Heat transfer is a function of surface area, mass flow rate of cooling water, convection coefficient (velocity of wort, how vigorous you stir), thermal conductivity of tubing and temps. For you, all of these things are pretty much fixed, but you should be able to control the convection coefficant which is primarly a function of velocity. So to increase this

2) Coils should fill entire volume
3) Leave adequate spacing between coils and kettle wall
4) Leave adequate spacing between coils themselves
5) And stir like no other!!! Most important fluid velocity!!! Be carful not to introduce nasties.

ps. I don't use a IC, but a CFC. definately recommend to spend the extra time and money to make one.
 
It's not gospel, dude, it's a starting point. I too, subtracted 3 coils wroth to add a step at the bottom, and added a gap the width of tie wire... but I also did not end up with a pile of waste copper, or a chiller that suspends half way out of my wort.

"Dude" is used in San Francisco's Castro or the Gay district. We had enought of being called that crap on a construction site working in that toilet of a highrise building. Just had to mention this.

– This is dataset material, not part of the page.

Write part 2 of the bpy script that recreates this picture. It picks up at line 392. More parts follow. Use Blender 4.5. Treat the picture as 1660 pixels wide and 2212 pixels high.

HOP-HEAD; you did not mention any gap or "width of tie wire" in in your reply #6 on this OP thread reply just that you had 20 turns of 1/2" tubing for a chiller heigth of 10". That would be solid cooling coils like a relaxed tension spring. How was I to know with your reply? This was why I mentioned having a space between coils in the first place as a solid coil of copper tubing will reduce your cooling capacity. If your reply mentioned you had spacing between the coils this would of changed my reply to you completely. I just replied on what you posted.